··· GIVEN DATA

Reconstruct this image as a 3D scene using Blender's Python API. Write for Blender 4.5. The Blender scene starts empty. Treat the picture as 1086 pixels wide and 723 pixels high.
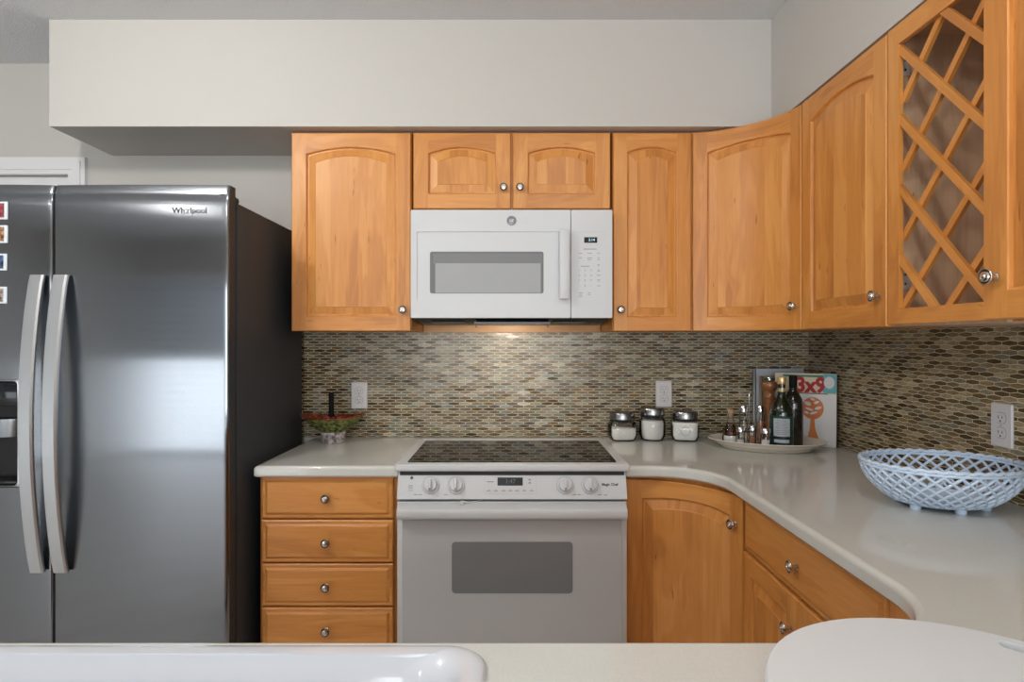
import bpy, bmesh, math, random
from mathutils import Vector, Matrix
from mathutils.geometry import tessellate_polygon
PI = math.pi
rnd = random.Random(7)
sc = bpy.context.scene
COL = sc.collection
H = 1.334                                   # eye height; the counter top is .42 below it
CT = H - .42

# ------------------------------------------------------------------ camera, world, lights, exposure
cam_d = bpy.data.cameras.new('camera'); cam = bpy.data.objects.new('camera', cam_d); COL.objects.link(cam)
cam.location = (0, 0, H); cam.rotation_euler = (PI/2, 0, 0)
cam_d.sensor_width = 36; cam_d.lens = 643/1086*36; cam_d.clip_start = .02
sc.camera = cam
sc.view_settings.view_transform = 'Standard'; sc.view_settings.look = 'None'
sc.view_settings.exposure = 0.33; sc.view_settings.gamma = 1; sc.view_settings.use_curve_mapping = False
sc.cycles.max_bounces = 8; sc.cycles.diffuse_bounces = 4; sc.cycles.glossy_bounces = 4
sc.cycles.transmission_bounces = 8; sc.cycles.transparent_max_bounces = 24
sc.cycles.caustics_reflective = False; sc.cycles.caustics_refractive = False
sc.cycles.sample_clamp_indirect = 6; sc.cycles.use_denoising = True
w = bpy.data.worlds.new('world'); sc.world = w; w.use_nodes = True
w.node_tree.nodes['Background'].inputs[0].default_value = (.75, .87, 1, 1)
w.node_tree.nodes['Background'].inputs[1].default_value = .35

def area(name, loc, rot, sx, sy, power, col=(1, 1, 1), shape='RECTANGLE'):
    l = bpy.data.lights.new(name, 'AREA'); l.shape = shape; l.size = sx
    if shape in ('RECTANGLE', 'ELLIPSE'): l.size_y = sy
    l.energy = power; l.color = col
    o = bpy.data.objects.new(name, l); COL.objects.link(o); o.location = loc; o.rotation_euler = rot
    return o
ROOM_L, ROOM_R, ROOM_N, ROOM_B = -4.6, 1.296, -3.4, 2.646   # left, right, near, back
CEIL = H + 1.21
# daylight in the window openings of the room
area('daylight_near', (-.15, ROOM_N + .03, 1.15), (PI/2, 0, 0), 2.3, 1.6, 66, (.95, .98, 1))
area('daylight_patio', (-3.25, ROOM_N - .05, .60), (PI/2, 0, 0), 2.15, 1.08, 34, (.90, .95, 1))
# flush ceiling lamps (their housings are built with the ceiling)
LAMPS = [(-1.25, 1.0), (.30, .55), (-.45, -1.1), (-2.4, -.9)]
LAMP_W = [24, 7, 12, 5]
for (lx, ly), lw in zip(LAMPS, LAMP_W):
    l = bpy.data.lights.new('ceiling_lamp_light', 'POINT'); l.energy = lw; l.color = (1, .965, .92); l.shadow_soft_size = .06
    o = bpy.data.objects.new('ceiling_lamp_light', l); COL.objects.link(o); o.location = (lx, ly, CEIL-.17)
# the cooktop lamp under the microwave
area('cooktop_lamp_light', (-.01, 2.345, H + .052), (math.radians(28), 0, 0), .12, .04, 1.1, (1, .88, .70))

# ------------------------------------------------------------------ materials
MATS = {}
def nt(name):
    m = bpy.data.materials.new(name); m.use_nodes = True; MATS[name] = m
    return m, m.node_tree, m.node_tree.nodes['Principled BSDF']
def N(t, kind, **kw):
    n = t.nodes.new(kind)
    for k, v in kw.items():
        if k in n.inputs: n.inputs[k].default_value = v
        else: setattr(n, k, v)
    return n
def mat(name, col, rough=.5, metal=0, spec=.5, coat=0, trans=0, ior=1.45, bump=0, bscale=60, aniso=0, var=0, alpha=1, emit=None):
    m, t, b = nt(name)
    b.inputs['Base Color'].default_value = (*col, 1); b.inputs['Roughness'].default_value = rough
    b.inputs['Metallic'].default_value = metal; b.inputs['Specular IOR Level'].default_value = spec
    b.inputs['Coat Weight'].default_value = coat; b.inputs['Coat Roughness'].default_value = .08
    b.inputs['Transmission Weight'].default_value = trans; b.inputs['IOR'].default_value = ior
    b.inputs['Anisotropic'].default_value = aniso; b.inputs['Alpha'].default_value = alpha
    if emit: b.inputs['Emission Color'].default_value = (*emit[0], 1); b.inputs['Emission Strength'].default_value = emit[1]
    tc = N(t, 'ShaderNodeTexCoord')
    if bump or var:
        n = N(t, 'ShaderNodeTexNoise', Scale=bscale, Detail=4.0)
        t.links.new(tc.outputs['Object'], n.inputs['Vector'])
        if bump:
            bp = N(t, 'ShaderNodeBump', Strength=bump, Distance=.004)
            t.links.new(n.outputs['Fac'], bp.inputs['Height']); t.links.new(bp.outputs[0], b.inputs['Normal'])
        if var:
            r = N(t, 'ShaderNodeValToRGB')
            r.color_ramp.elements[0].position = .35; r.color_ramp.elements[1].position = .65
            r.color_ramp.elements[0].color = (*[c*(1-var) for c in col], 1); r.color_ramp.elements[1].color = (*[min(1, c*(1+var)) for c in col], 1)
            t.links.new(n.outputs['Fac'], r.inputs[0]); t.links.new(r.outputs[0], b.inputs['Base Color'])
    return m

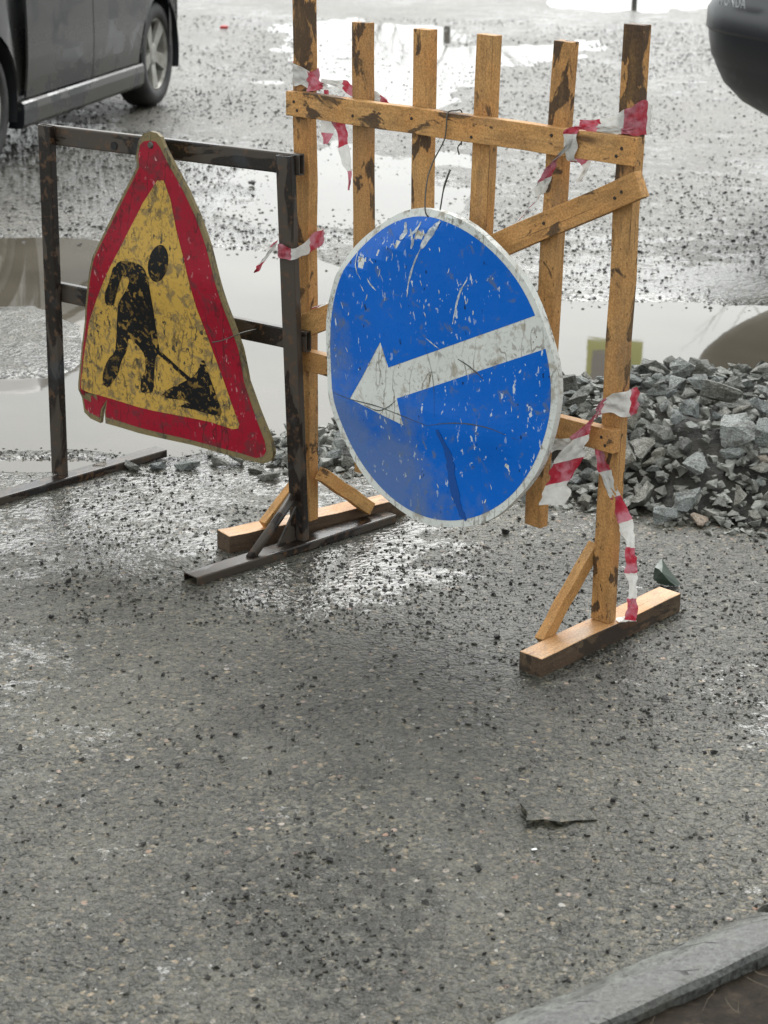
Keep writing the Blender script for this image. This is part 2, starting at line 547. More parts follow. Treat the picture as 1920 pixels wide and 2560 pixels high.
def mat_stone(name, stops, rough=0.42, gl=0.5):
    b = MB(name)
    v = b.coord('Object', rnd=True)
    oi = b.n('ObjectInfo')
    c = b.ramp(oi.outputs['Random'], stops)
    n = b.noise(v, 22, 6, 0.65)
    c = b.mix(0.85, c, b.ramp(n, [(0.25, 0.12), (0.75, 0.86)]), 'OVERLAY')
    n2 = b.noise(v, 6, 3)
    c = b.mix(b.ramp(n2, [(0.5, 0.0), (0.66, 0.6)]), c, (0.085, 0.075, 0.06))
    return b.fin(Base_Color=c, Roughness=b.ramp(n2, [(0.3, rough - 0.1), (0.7, rough + 0.2)]), Normal=b.bump(b.math('ADD', n, b.math('MULTIPLY', b.noise(v, 3.0, 4, 0.7), 1.6)), 0.75, 0.05), Specular_IOR_Level=0.4)


M_stone = mat_stone('crushed_stone', [(0.0, (0.14, 0.142, 0.128)), (0.2, (0.27, 0.275, 0.25)), (0.4, (0.31, 0.295, 0.25)), (0.6, (0.22, 0.245, 0.24)), (0.97, (0.38, 0.395, 0.375)), (1.0, (0.44, 0.34, 0.25))])
M_rubble = mat_stone('rubble', [(0.0, (0.035, 0.033, 0.028)), (1.0, (0.05, 0.047, 0.04))])
M_grit = mat_stone('grit', [(0.0, (0.022, 0.023, 0.022)), (1.0, (0.04, 0.038, 0.034))], 0.35)
M_chip = mat_stone('pale_grit', [(0.0, (0.34, 0.29, 0.22)), (1.0, (0.42, 0.40, 0.36))], 0.5)
M_green = simple('green_stone', (0.045, 0.065, 0.05), 0.4)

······

» **WHAT NEEDS TO BE DONE**
Pictures are excluded; extract exactly the lines from the start of the data through the line that holds "w.node_tree.nodes['Background'].inputs[1].default_value = .35", both ends included.

» **SOLUTION FOR THIS TASK**
Reconstruct this image as a 3D scene using Blender's Python API. Write for Blender 4.5. The Blender scene starts empty. Treat the picture as 1086 pixels wide and 723 pixels high.
import bpy, bmesh, math, random
from mathutils import Vector, Matrix
from mathutils.geometry import tessellate_polygon
PI = math.pi
rnd = random.Random(7)
sc = bpy.context.scene
COL = sc.collection
H = 1.334                                   # eye height; the counter top is .42 below it
CT = H - .42

# ------------------------------------------------------------------ camera, world, lights, exposure
cam_d = bpy.data.cameras.new('camera'); cam = bpy.data.objects.new('camera', cam_d); COL.objects.link(cam)
cam.location = (0, 0, H); cam.rotation_euler = (PI/2, 0, 0)
cam_d.sensor_width = 36; cam_d.lens = 643/1086*36; cam_d.clip_start = .02
sc.camera = cam
sc.view_settings.view_transform = 'Standard'; sc.view_settings.look = 'None'
sc.view_settings.exposure = 0.33; sc.view_settings.gamma = 1; sc.view_settings.use_curve_mapping = False
sc.cycles.max_bounces = 8; sc.cycles.diffuse_bounces = 4; sc.cycles.glossy_bounces = 4
sc.cycles.transmission_bounces = 8; sc.cycles.transparent_max_bounces = 24
sc.cycles.caustics_reflective = False; sc.cycles.caustics_refractive = False
sc.cycles.sample_clamp_indirect = 6; sc.cycles.use_denoising = True
w = bpy.data.worlds.new('world'); sc.world = w; w.use_nodes = True
w.node_tree.nodes['Background'].inputs[0].default_value = (.75, .87, 1, 1)
w.node_tree.nodes['Background'].inputs[1].default_value = .35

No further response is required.